Besserung durch Neutralitätserklärung?
In der jetzigen Situation sei es nicht gerade einfach, über die russischen Sicherheitsinteressen zu sprechen, räumte Zannier ein. Auf die Frage, ob der Konflikt etwa durch eine Neutralitätserklärung der Ukraine gelöst werden könnte, meine er, dass diese Entscheidung der Ukraine obliege. Doch habe sich die Ukraine „schon einmal die Finger verbrannt, als sie auf Atomwaffen verzichteten für Garantien Russlands bezüglich ihrer territorialen Unversehrtheit“, verwies der Diplomat auf das Budapester Memorandum aus dem Jahr 1994, das dann im Krim-Konflikt „von Russland nicht respektiert“ worden sei.

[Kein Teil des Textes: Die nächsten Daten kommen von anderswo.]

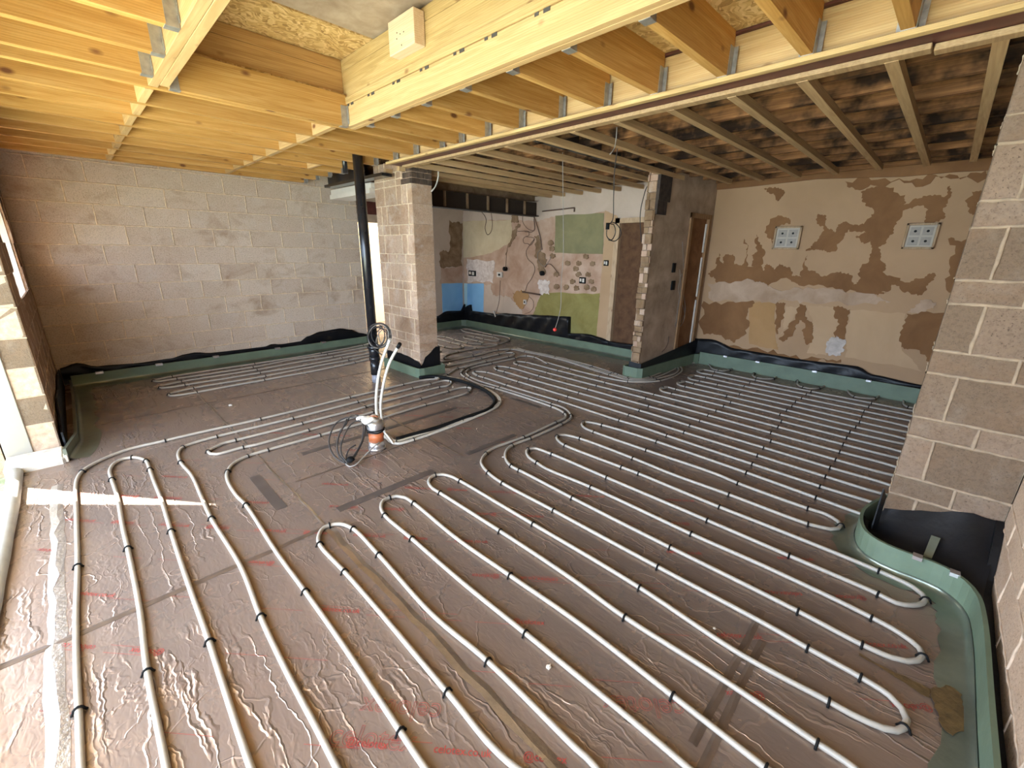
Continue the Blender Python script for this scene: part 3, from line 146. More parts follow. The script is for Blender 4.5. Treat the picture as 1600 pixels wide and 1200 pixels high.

Der derzeit als Berater der OSZE-Parlamentarierversammlung tätige Diplomat zeigte sich „unglücklich“ über die Lage der OSZE, die „nur von Kontroversen und Missbrauch“ geprägt sei. Dabei brauche es neben Organisationen ähnlich gesinnter Staaten wie EU oder NATO auch Foren, in denen Staaten mit unterschiedlichen Ansichten zusammenkommen, betonte Zannier.
Neben Gesprächen auf Gipfelebene zwischen den Regierungen der USA und Russlands wünscht sich Zannier auch eine aktivere Rolle der europäischen Staaten bei der Lösung des NATO-Russland-Konflikts. „Die Europäer sind die engsten Nachbarn Russlands, und sie sind auch die ersten, die (im Fall von Konflikten) leiden“, warnte er. Zannier beklagte, dass es innerhalb der EU unterschiedliche Ansichten bezüglich des Umgangs mit Russlands gebe, „aber ich hoffe immer noch, dass sie sich zusammenreißen“.